The Metro Economies Committee adopted the following resolutions:
The committee also discussed and adopted the following 17 resolutions.
- White House Office of Urban Affairs urges that U.S. Conference of Mayors supports the efforts of the White House Office of Urban Affairs to advocate and implement an agenda that strengthens the ability of metropolitan areas to thrive.
- Local Fiscal Emergency Stabilization urges the Administration and the United States Conference of Mayors to work in partnership to provide for a Local Fiscal Emergency and Stabilization program account to ensure that our cities have the financial and economic tools, and program funding and flexibility to sustain the essential public services and safety net programs. (This resolution was adopted with the caveat that a cost analysis be attached to it.)
- Federal Infrastructure Bank urges support for the enactment of legislation to create a new, streamlined Federal Infrastructure Bank to help revitalize the nation's public works and economy, and Congress to appropriate $5 billion in 2010 and such sums as may be authorized to support this effort in future years.
- "Greening" the Tax Code and Promoting Coordinated Federal Investment in Cities urges the Administration and Congress to reform and "green" the tax code by eliminating or significantly reducing tax preferences to entities emitting large quantities of greenhouse gases; to create a Green Zone Investment Tax Credit and a Green Housing Tax Credit that will encourage transit-oriented development and other development that can help reduce per capita carbon emissions; and to create a demonstration program in a select number of cities wherein key federal agencies can work with cities and their metropolitan partners to negotiate local "sustainable development" investment strategies that coordinate multiple federal agency actions and funding.

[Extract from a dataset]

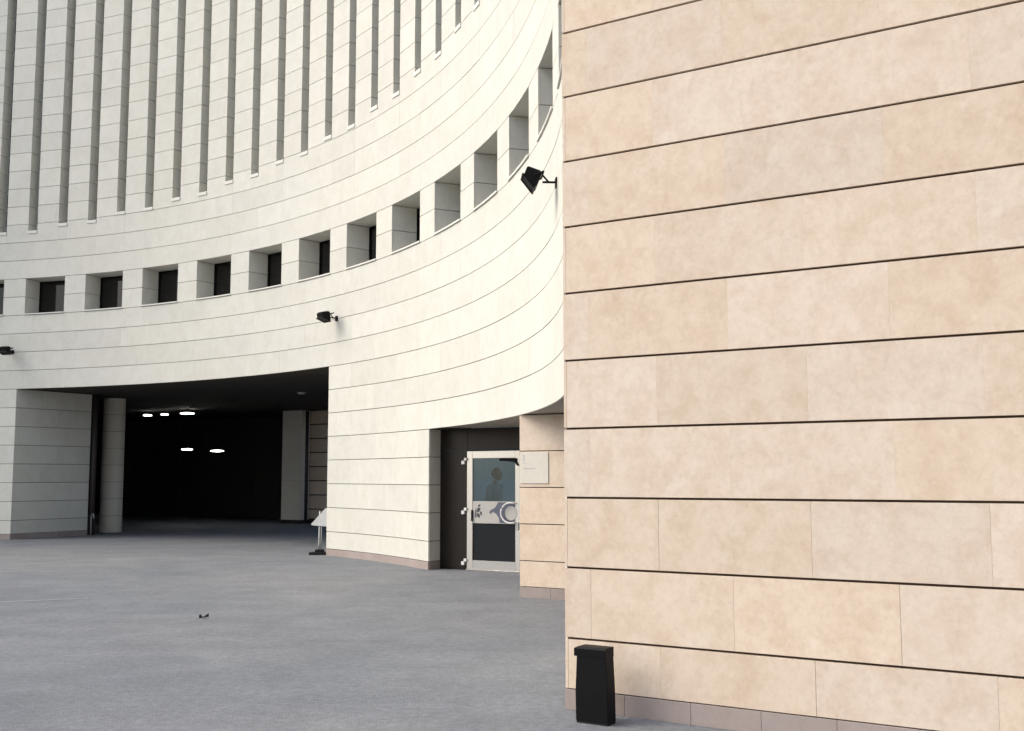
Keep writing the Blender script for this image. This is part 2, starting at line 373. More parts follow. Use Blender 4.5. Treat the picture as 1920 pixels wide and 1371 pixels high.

- Urging Congress to Inject Additional Capital into the Banking System and Provide Relief to Public Employee Retirement Systems uges Congress to adopt H.R. 710 or similar legislation to provide relief to financial institutions, public pension plans, and their sponsors. (This resolution was adopted with the caveat that a cost analysis be attached to it.)
- Solutions for the Municipal Surety Bond Crisis urges Congress and the Administration to work with mayors to immediately develop workable solutions to address the problem of providers of surety bonds receiving varying degrees of rating downgrades which threaten to put municipal bonds in technical default.
- Plan to Allow Cities to Access Traditional Market Interest Rates for Bonds urges the U.S. Treasury Secretary to implement a plan that will allow cities affected by the credit crisis to access traditional market interest rates for bonds.
- Ability of Cities to Access Appropriate Financing for Critically Needed Municipal Bonds urges Congress to enact legislation facilitating the ability of cities to access appropriate financing for critically needed municipal projects.
- Support for Amendments to the False Claims Act to Protect Municipalities and Affiliated Public Entities urges Congress to amend the False Claims Act to protect the essential public services provided by local governments from the crippling liability of the Act; to exempt local governments from realtor lawsuits just as states are treated; to, at a minimum, either remove or substantially lower the harsh per claim civil penalties and treble damages that can be leveled against local public entities under the Act; and if the remedies mentioned are not feasible, to approve other measures that will mitigate the impact of the FCA on local governments and their affiliate entities.
- Require the Earned Income Tax Credit to be Calculated by the Internal Revenue Service to Better Accommodate Working Families and Individuals calls on Congress to reform the process of applying for the Earned Income Tax Credit by requiring the Internal Revenue Service to provide the calculation for EITC, so that the benefits available to lower income families and individuals will be increased, simplified, and easier to access.
- Support for Mayors' National Dollar Wise Campaign urges mayors and cities to join the Mayors' National Dollar Wise Campaign and make a commitment to increasing their citizens' financial literacy; to participate in the sixth-annual Dollar Wise Week, September 26October 3, 2009; cities with a summer youth employment program are urged to participate in the Dollar Wise Summer Youth Campaign and incorporate a component on financial education; and the federal government is urged to set aside a portion of fees levied against financial institutions for the support of financial education initiatives.
- Support for Consumer Overdraft Protection Fair Practices Act calls on Congress to enact the Consumer Overdraft Protection Fair Practices Act to help restore confidence in the banking system and encourage unbanked and underbanked Americans to deposit funds and begin to meaningfully use the mainstream financial system.
- Create a Tax-Linked Matched Savings Program urges Congress to introduce and enact a tax-time matched savings bill, the Savers Bonus Act of 2009, which would promote savings at tax-time by providing a dollar for dollar match to help encourage savings among low income individuals and families. (This resolution was adopted with the caveat that a cost analysis be attached to it.)
- Supporting the Creation of an Urban Innovation Fund urges the White House to create an Urban Innovation Fund which would be used to invest in new and innovative antipoverty initiatives in cities across the country.
- Redefining Veterans Day and Memorial Day urges support for the Beyond Tribute initiative in its effort to engage the American public on Memorial Day and Veterans Day by encouraging businesses and consumers to contribute to charitable organizations whose purpose is to assist wounded veterans.
- Supporting the Department of Defense Employer Support of the Guard and Reserve Organization urges employer support for the Guard and Reserve (ESGR)to promote a culture in which all American employers support and value the military service of their employees.
- Calling for Federal Action to Spur Economic Recovery of Small Businesses calls for increasing the limit on small business loans from $2 million to $3 million, and increasing the maximum guarantee amount from $1.5 million to $2.7 million so more businesses can take advantage of the Small Business Administration 7 (a) program; temporarily eliminating or sharply reducing SBA lender fees; and allowing market-base loan pricing so that inflexible SBA loan caps are not discouraging banks from making loans.